Ticketmaster garbage data


  • Garbage Person

    It is the year 2015. Entire categories of performance venues are standing room only.

    Ticketmaster's system still requires seating information.

    TRWTF is that the venue swore the show was sold out, and so did Ticketfly. Nooope.

    TRRWTF is my potato of a laser printer.



  • If they don't put the garbage data in, they'll get a null pointer exception!


  • Garbage Person

    It actually said "null" all the way through the checkout process. It only gained phantom seats at the PDF. Which tells me the website supports it (badly) but the back end doesn't.


  • Java Dev

    @Weng said:

    TRRWTF is my potato of a laser printer.

    Are you quite sure that ticket is still valid if you didn't print it in colour?



  • @Weng said:

    TRWTF is that the venue swore the show was sold out, and so did Ticketfly. Nooope.

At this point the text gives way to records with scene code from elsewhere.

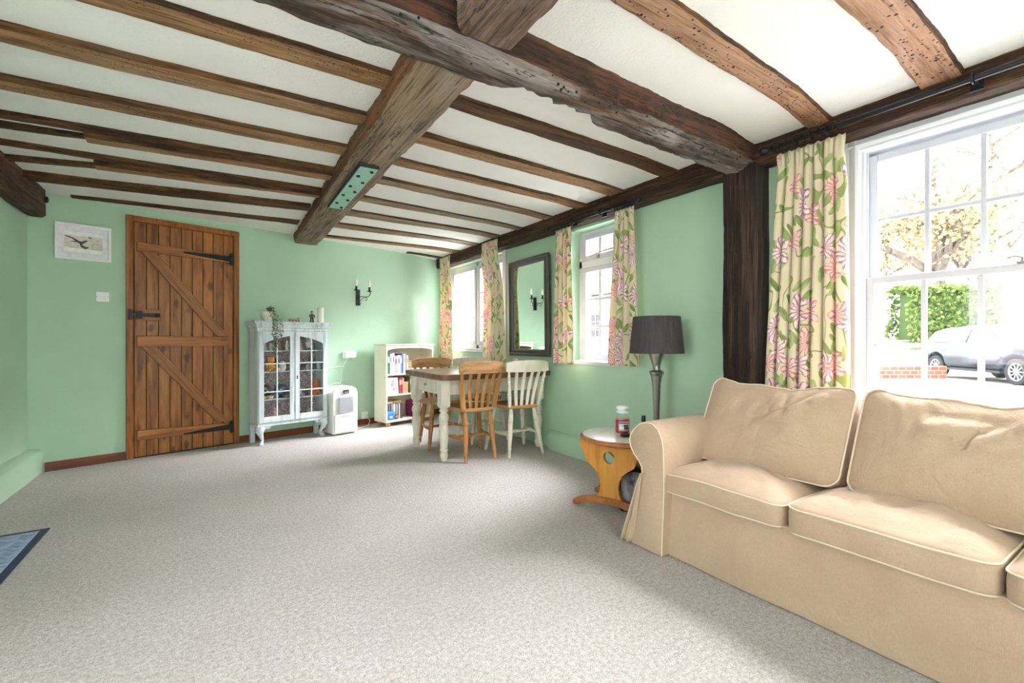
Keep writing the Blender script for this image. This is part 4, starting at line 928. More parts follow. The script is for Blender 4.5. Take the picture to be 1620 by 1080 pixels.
# second shelf
def stand(t):
    m = M(); m.box(-.03, .03, -.012, .03, 0, .008); m.done('stand', colr('#3b2c22', .5), t)
t = item('plate', 'dark floral plate standing at the left of the cabinet middle shelf', 'plate', -.255, .12, S2); stand(t)
m = M(); m.lathe([(0, 0), (.04, 0), (.07, .010), (.069, .013), (.04, .004), (0, .004)], n=28, m=Matrix.Translation(V(0, .012, .076)) @ Matrix.Rotation(PI/2 - .2, 4, 'X')); m.done('plate_disc', colr('#2f3540', .25), t)
m = M()
for a in range(5): m.ball((.03*math.cos(a*1.256), .000 - .006*math.sin(a*1.256), .076 + .03*math.sin(a*1.256)), .014, (1, .25, 1), n=8, m=6)
m.done('painted_flowers', colr('#d9c9a0', .4), t, smooth=180)
lath_item('jar', 'small black and white pot between the dark plate and the blue globe', 'pot', -.18, .07, S2, [(0, 0), (.022, 0), (.03, .02), (.026, .045), (.018, .05), (.02, .058), (0, .06)], '#5d6069')
t = lath_item('globe_ornament', 'shiny blue-silver globe ornament in the cabinet middle', 'ornament', -.095, .115, S2, [(0, 0), (.035, 0), (.03, .008), (.014, .014), (.012, .02), (0, .02)], '#3a4352', .3, .5)
m = M(); m.ball((0, 0, .082), .064, n=24, m=18); m.done('ball', colr('#7d93ad', .12, .85), t, smooth=180)
lath_item('dish', 'grey-blue dish in front of the globe ornament', 'dish', -.04, .07, S2, [(0, 0), (.022, 0), (.04, .012), (.043, .018), (.036, .014), (0, .006)], '#7f8b97', .2)
for i, x in enumerate((-.285, -.215)):
    lath_item('teacup', ('left one of two yellow teacups at the front of the cabinet middle shelf', 'right one of two yellow teacups at the front of the cabinet middle shelf')[i], 'cup', x, .062, S2, [(0, 0), (.016, 0), (.026, .014), (.03, .034), (.027, .034), (.018, .01), (0, .006)], '#d3cf9a', extra=handle(.026, .01, .028, '#d3cf9a', .014))
lath_item('decanter', 'clear glass decanter with round stopper behind the right cabinet door', 'decanter', .105, .12, S2, [(0, 0), (.03, 0), (.036, .02), (.03, .05), (.012, .075), (.012, .1), (.018, .105), (.014, .11), (.02, .125), (.012, .142), (0, .145)], '#b4b4b0', .1, .3)
lath_item('bowl', 'blue glass bowl beneath the decanter behind the right cabinet door', 'bowl', .10, .065, S2, [(0, 0), (.02, 0), (.034, .012), (.04, .03), (.037, .03), (.026, .01), (0, .006)], '#7ea0c8', .15)
lath_item('bottle', 'slim amber bottle between decanter and orange teddy in the cabinet', 'bottle', .175, .12, S2, [(0, 0), (.014, 0), (.016, .01), (.016, .05), (.007, .065), (.007, .085), (0, .086)], '#8d5a2c', .2)
teddy('orange teddy figurine at the right end of the cabinet middle shelf', .265, .10, S2, .16, '#c9793a')
# third shelf
lath_item('jug', 'white jug at the left end of the cabinet third shelf', 'jug', -.285, .165, S3, [(0, 0), (.028, 0), (.036, .03), (.026, .07), (.03, .09), (.027, .09), (.02, .06), (0, .01)], '#e6e2da', extra=handle(.03, .03, .075, '#e6e2da'))
teddy('golden orange teddy figurine behind the left cabinet door, under the trailing plant', -.205, .08, S3, .15, '#d9973f')
lath_item('vase', 'dark plum vase right of the golden teddy in the cabinet', 'vase', -.145, .13, S3, [(0, 0), (.022, 0), (.032, .04), (.028, .08), (.012, .11), (.016, .13), (0, .13)], '#4a2f38', .2)
lath_item('vase', 'white porcelain vase at the middle of the cabinet third shelf', 'vase', -.085, .10, S3, [(0, 0), (.026, 0), (.036, .03), (.034, .06), (.018, .085), (.024, .1), (.02, .1), (0, .09)], '#dcdad8', .2)
lath_item('bowl', 'dark brown bowl left of the smoked goblet behind the right cabinet door', 'bowl', .105, .10, S3, [(0, 0), (.022, 0), (.042, .02), (.052, .05), (.048, .05), (.03, .014), (0, .008)], '#4b3d3c', .3)
lath_item('goblet', 'smoked glass goblet behind the right cabinet door', 'goblet', .235, .11, S3, [(0, 0), (.028, 0), (.024, .006), (.006, .012), (.006, .05), (.026, .07), (.034, .11), (.030, .15), (.027, .15), (.024, .08), (0, .065)], '#6f7f80', .12, .2)
# top shelf
lath_item('jug', 'cream patterned jug at the left end of the cabinet top shelf', 'jug', -.27, .11, S4, [(0, 0), (.028, 0), (.038, .025), (.03, .055), (.032, .07), (.029, .07), (.02, .04), (0, .01)], '#cbc3ae', extra=handle(.032, .02, .06, '#cbc3ae'))
lath_item('tankard', 'brown and pink painted tankard on the cabinet top shelf, left door', 'tankard', -.11, .11, S4, [(0, 0), (.034, 0), (.036, .01), (.03, .05), (.036, .10), (.033, .10), (.026, .05), (0, .02)], '#8d6f60', extra=handle(.034, .025, .085, '#8d6f60'))
lath_item('figurine', 'pale stone figurine on the cabinet top shelf behind the right door', 'figurine', .10, .11, S4, [(0, 0), (.032, 0), (.034, .01), (.022, .03), (.026, .06), (.014, .085), (.02, .10), (.016, .12), (0, .128)], '#b9b2a6', .6)
lath_item('vase', 'green-grey glass vase at the right end of the cabinet top shelf', 'vase', .235, .11, S4, [(0, 0), (.024, 0), (.036, .03), (.028, .055), (.02, .07), (.026, .08), (0, .078)], '#74857d', .15)
# a few more pieces on the two upper shelves
lath_item('tumbler', 'pale glass tumbler between jug and tankard on the cabinet top shelf', 'glass', -.195, .09, S4, [(0, 0), (.024, 0), (.03, .075), (.027, .075), (.021, .006), (0, .006)], '#b9c4c0', .1, n=20)
lath_item('figurine', 'white slender figurine at the right edge of the left cabinet door, top shelf', 'figurine', -.05, .07, S4, [(0, 0), (.018, 0), (.014, .02), (.02, .05), (.010, .075), (.014, .09), (.008, .105), (0, .108)], '#e4e0d6', .5)
lath_item('goblet', 'grey glass goblet between pale figurine and green-grey vase, top shelf', 'goblet', .165, .085, S4, [(0, 0), (.022, 0), (.02, .005), (.005, .01), (.005, .04), (.022, .055), (.026, .09), (.023, .09), (.018, .06), (0, .05)], '#8f9a9a', .12)
lath_item('tumbler', 'cloudy glass tumbler at the right end of the cabinet third shelf', 'glass', .295, .08, S3, [(0, 0), (.022, 0), (.028, .085), (.025, .085), (.019, .006), (0, .006)], '#a9b8ba', .1)
lath_item('jug', 'small grey jug between brown bowl and smoked goblet in the cabinet', 'jug', .17, .075, S3, [(0, 0), (.02, 0), (.028, .02), (.018, .05), (.022, .065), (.019, .065), (.014, .04), (0, .01)], '#8d9294', extra=handle(.022, .02, .055, '#8d9294'))
lath_item('bowl', 'small white bowl in front of the plum vase in the cabinet', 'bowl', -.14, .062, S3, [(0, 0), (.014, 0), (.026, .014), (.032, .034), (.029, .034), (.02, .01), (0, .006)], '#d9d5cc', .2)
# things on top of the cabinet
ZT = 1.2585
t = item('potted_plant', 'trailing plant in a white pot on top of the display cabinet', 'plant', -.235, .095, ZT, group=None)
m = M(); m.lathe([(0, 0), (.036, 0), (.045, .02), (.056, .085), (.058, .10), (.052, .10), (.048, .085), (0, .08)], n=24); m.done('pot', colr('#ece7da', .4), t)
LEAF = plain('trailing_leaf', '#5f6a45', .55, var=.5, vs=40)
rr = random.Random(5); m = M(); st = M()
for k in range(26):
    x0, y0 = rr.uniform(-.02, .06), rr.uniform(-.09, .02); L = rr.choice((.05, .08, .1, .28, .34, .40, .42)) if k > 6 else .05
    pts = [(.0, 0, .085), (x0*.6, y0*.8, .12 + rr.uniform(-.01, .03))]
    ex, ey = x0 + rr.uniform(-.015, .05), min(y0, -.05 - rr.uniform(.095, .12)) if L > .15 else y0 - .02
    if L > .15:
        pts += [(x0*.8, -.09, .10), (ex*.9, -.152, .02)]
        n = int(L/.03)
        for i in range(1, n): pts.append((ex + .012*math.sin(i*1.3 + k), -.165 - .004*rr.random(), .02 - .03*i))
    else: pts += [(ex, ey, .11 + rr.uniform(-.04, .05))]
    st.tube(pts, .0012, n=4)
    P = [V(*p) for p in pts]
    for a, c in zip(P[1:], P[2:]):
        for q in range(3):
            p = a.lerp(c, rr.random()) + V(rr.uniform(-.012, .012), rr.uniform(-.010, .004), rr.uniform(-.008, .008))
            d = V(rr.uniform(-1, 1), rr.uniform(-.7, .2), rr.uniform(-.8, .6)).normalized()*rr.uniform(.008, .014); s = d.cross(V(rr.uniform(-.3, .3), 1, .3)).normalized()*d.length*.5
            v = [m.b.verts.new(w) for w in (p, p + d*.5 + s, p + d*1.15, p + d*.5 - s)]; m.b.faces.new(v)
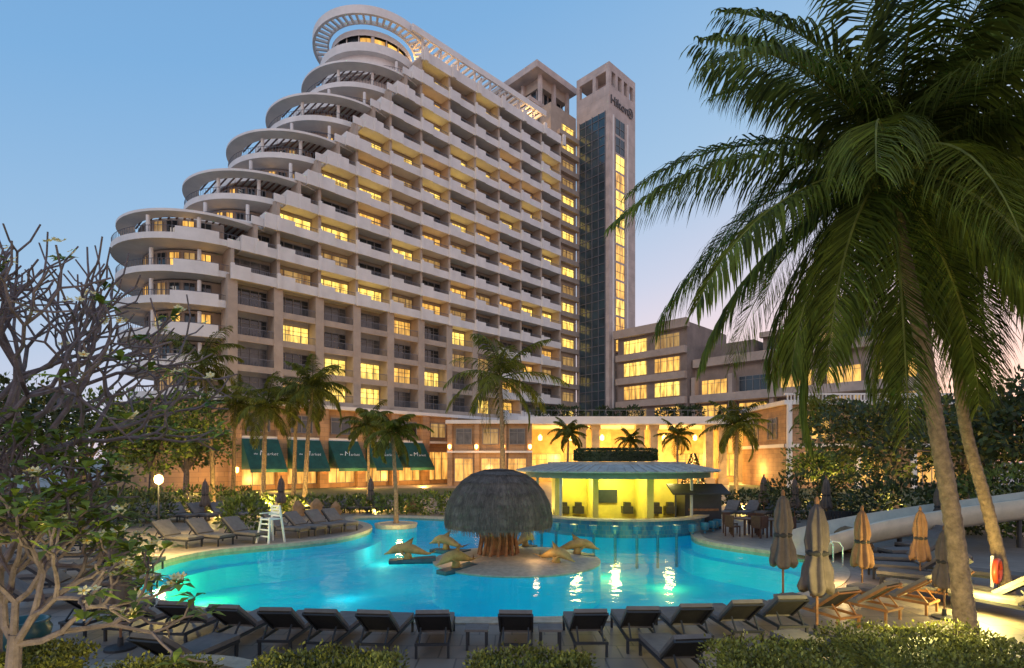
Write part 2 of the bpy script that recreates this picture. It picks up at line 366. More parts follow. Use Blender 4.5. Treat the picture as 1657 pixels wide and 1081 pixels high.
# round terraces
RT={1:7.6,2:8.1,3:8.5,4:8.7,5:8.7,6:9.1}
def tc_(n): return 0 if n<=6 else (tn(n) if n%2 else tn(n)-B*.25)
for n in range(1,NF+1):
    z=Z0+FH*(n-1);c=tc_(n);Rr=RT.get(n,8.3 if n%2 else 8.1)
    ph=.32 if n>4 else .45
    mb=MB();mb.arc(c,9,0.05,Rr-.15,88,270,z-.26,z-.01,30);mb.arc(c,9,Rr-.15,Rr,88,272,z-.32,z+ph,30)
    if n>6 and n%2: mb.arc(c,9,Rr-.02,Rr+.12,165,205,z-.4,z+1.0,10)
    if n<=6: mb.arc(c,9,Rr-.02,Rr+.10,225+n*2,262,z-.38,z+.95,10)
    if tn(n)>c: mb.box(c+.05,tn(n),-.02,9,z-.25,z-.012)
    if n>5:
        x=tn(n);mb.box(x-1.6,x-.02,-.55,1.2,z-.5,z+1.15)
        mb.box(x-2.9,x-1.62,-.2,.0,z-.4,z+.5)
    ct=mb.build('curved_terrace',M['white'],hotel,smooth=False)
    mb=MB();rr=Rr-.1
    pts=[(c+rr*math.cos(math.radians(a)),9+rr*math.sin(math.radians(a)),z+1.02) for a in range(90,272,6)]
    if tn(n)>c: pts.append((tn(n),.05,z+1.02));
    mb.tube(pts,.035,4)
    for a in range(90,542,5):
        a=a/2+45
        x=c+rr*math.cos(math.radians(a));y=9+rr*math.sin(math.radians(a));mb.box(x-.018,x+.018,y-.018,y+.018,z+ph,z+1.02)
    mb.build('railing',M['rail'],ct)
    mb=MB();ri=Rr-(2.6 if n<=6 else 3.6)
    mb.arc(c,9,ri-.3,ri,90,270,z-.01,z+FH-.4,24,0)
    for a in range(95,262,14):
        kind=1 if R2.random()<.55 else (2 if R2.random()<.6 else 3)
        mb.arc(c,9,ri+.01,ri+.05,a,a+10,z+.1,z+2.5,3,kind)
        for q in (a,a+5,a+10): 
            x=c+(ri+.08)*math.cos(math.radians(q));y=9+(ri+.08)*math.sin(math.radians(q));mb.box(x-.04,x+.04,y-.04,y+.04,z+.1,z+2.5,4)
    mb.build('curved_wall',[M['beige'],M['glass'],M['lit2'],M['lit3'],M['frame']],hotel)
    for a in ((215,250) if n>1 else ()):
        mb=MB();x=c+(Rr-.9)*math.cos(math.radians(a));y=9+(Rr-.9)*math.sin(math.radians(a));mb.lathe([(.2,z-.01),(.2,z+FH-.8)],10,x,y);mb.build('column',M['white'],hotel)
for j in range(5):
    c=tc_(6+2*j)+(.3 if j==0 else .7);z=Z0+FH*(6+2*j)-.55
    mb=MB();mb.arc(c,9,7.2,8.8,95,292,z,z+.16,34);mb.arc(c,9,8.8,8.92,95,292,z-.04,z+.22,34)
    cr=mb.build('canopy_ring',M['white'],hotel)
    mb=MB()
    for i in range(16):
        x=c-7.0+i*.62;h=math.sqrt(max(0,7.3**2-(x-c)**2));mb.box(x-.06,x+.06,9-h,9+h*.5,z+.01,z+.15)
    mb.build('pergola_slats',M['wood'],cr)
# roof
mb=MB();mb.box(24.1,53,.2,17.8,58.01,58.4,0);mb.box(24.1,53,-.45,-.2,57.6,59.0,0);mb.box(24.1,53,-.2,.2,57.7,58.3,0)
for i in range(7): mb.box(24.3+i*B,24.9+i*B,-.8,-.46,57.5,59.3,0)
mb.build('roof',M['white'],hotel)
mb=MB();mb.box(30,53,5,15,58.41,61.2,0);mb.build('penthouse_wall',M['beige'],hotel)
# rotunda
rc=22.0
mb=MB();mb.lathe([(5.9,51.5),(5.9,54.6),(6.9,54.7),(6.9,55.7),(6.4,55.75),(6.4,57.3),(7.2,57.35),(7.2,58.5),(6.9,58.5),(6.9,57.7),(5.2,57.7)],40,rc,9)
mb.build('rotunda_base',M['white'],hotel)
mb=MB();mb.lathe([(5.3,57.6),(5.3,61.0),(.2,61.05)],36,rc,9,0)
mb.lathe([(5.7,60.5),(5.7,61.3),(.2,61.35)],36,rc,9,2)
for k in range(18):
    a=2*PI*k/18;x=rc+5.35*math.cos(a);y=9+5.35*math.sin(a);mb.lathe([(.09 if k%3 else .25,57.6),(.09 if k%3 else .25,61)],8,x,y,2)
for k in range(0,18):
    if k in (11,12,13,14,15,16): mb.arc(rc,9,5.31,5.34,k*20+2,k*20+18,58.2,60.4,4,1)
mb.build('rotunda_lounge',[M['glass'],M['lit2'],M['white']],hotel)
mb=MB();mb.arc(rc,9,7.85,8.2,0,360,61.5,62.6,60);mb.arc(rc,9,6.0,6.2,0,360,61.7,62.2,48)
rr_=mb.build('roof_ring',M['white'],hotel)
mb=MB()
for k in range(50):
    a=2*PI*k/50;mb.beam((rc+6.2*math.cos(a),9+6.2*math.sin(a),61.95),(rc+7.86*math.cos(a),9+7.86*math.sin(a),61.95),.28)
mb.build('ring_slats',M['white'],rr_)
mb=MB();mb.box(rc+1,50,.3,.6,61.4,62.3,0);mb.box(rc+6,50,3.2,3.45,61.5,62.1,0)
for i in range(24):
    x=rc+3+i*1.06;mb.box(x,x+.26,.61,3.19,61.6,62.0,0)
    if i%3==0: mb.box(x,x+.22,.9,1.15,58.4,61.5,0)
for i in range(6):
    x=rc+6+i*4.0;mb.beam((x,3.0,58.5),(x,1.0,61.5),.2)
mb.build('roof_trellis',M['white'],hotel)
# high plant block
mb=MB();mb.box(51.2,62.2,3.6,19.0,72.2,73.4,0);mb.box(53.6,61,5,18,70.4,72.19,1)
for x in (53.3,57,60.8):
    for y in (4.8,9,14,17.6): mb.box(x-.3,x+.3,y-.3,y+.3,58.4,72.2,0)
mb.box(54.0,61,6,17,58.4,70.4,2);mb.box(50,61,4.2,18,66.1,66.8,0);mb.box(46,61,4.3,18,62.4,63.2,0)
for i in range(6): mb.box(54.2+i*1.2,54.3+i*1.2,5.85,5.98,58.4,70.4,0)
for i in range(8): mb.box(53.85,53.98,6.2+i*1.4,6.3+i*1.4,58.4,70.4,0)
mb.build('plant_tower',[M['tower'],M['beige'],M['glass']],hotel)
mb=MB();mb.box(53,60,2,17,0,66,0)
mb.build('connector_wall',M['beige'],hotel)
me,_=winmesh(3.2,1.7,'lit1');me2,_=winmesh(3.2,1.7,'lit3')
for n in range(1,18):
    mb=MB();mb.box(54.6,60,1.2,2.0,Z0+FH*(n-1)-.3,Z0+FH*(n-1)+.55,0);mb.build('stair_ledge',M['beige'],hotel)
    o=bpy.data.objects.new('stair_window',me if R2.random()<.7 else me2);C.objects.link(o);o.parent=hotel;o.location=(56.0,1.93,Z0+FH*(n-1)+.6)
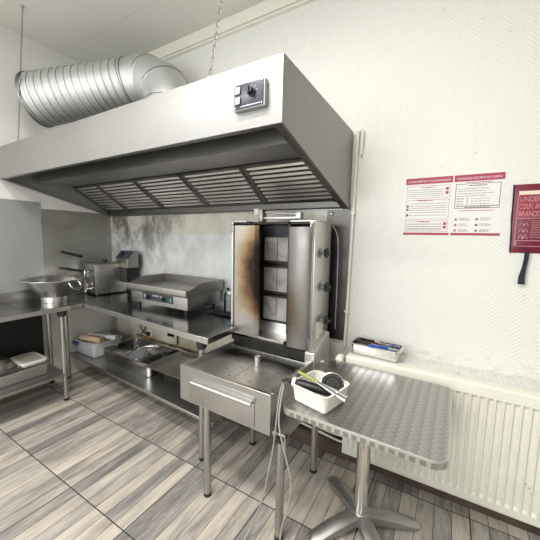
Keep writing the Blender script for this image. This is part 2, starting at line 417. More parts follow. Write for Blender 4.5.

    TRRWTF are ticketing companies apparently reserving pools of tickets, then returning them before the show. I tried to get tickets once a month before the show - nooooope, sold out.

    Then I had a random conversation with some of my colleagues about ticketing, and one of them says "oh, yeah, I was at that show, they actually had a lot of tickets a day before!" Yeah fuck you too buddy.


  • Garbage Person

    It looks like the arrangement here is ''Sales were to stop 6 hours before the show but Ticketmaster says fuck that"



  • Is that what you needed the office A0 plotter for?


  • Garbage Person

    Ha. No. I'll post that when the gift has been given. It's awesome



  • @Maciejasjmj said:

    TRRWTF are ticketing companies apparently reserving pools of tickets, then returning them before the show. I tried to get tickets once a month before the show - nooooope, sold out.

    Then I had a random conversation with some of my colleagues about ticketing, and one of them says "oh, yeah, I was at that show, they actually had a lot of tickets a day before!" Yeah fuck you too buddy.

    It might be the venue or even the performer.

    Many times, especially for big-name acts, they will reserve blocks of seats for promotional purposes (radio give-aways, etc.) and for friends and relatives of the performers/producers/promoters. When they decide that the tickets won't be used (the promoter's son can't make it, the radio station won't be giving away as many as they got, etc.) they are released to be sold as normal tickets.

    Sure it's annoying. My point is simply that without additional information, its impossible to know what entity is actually to blame.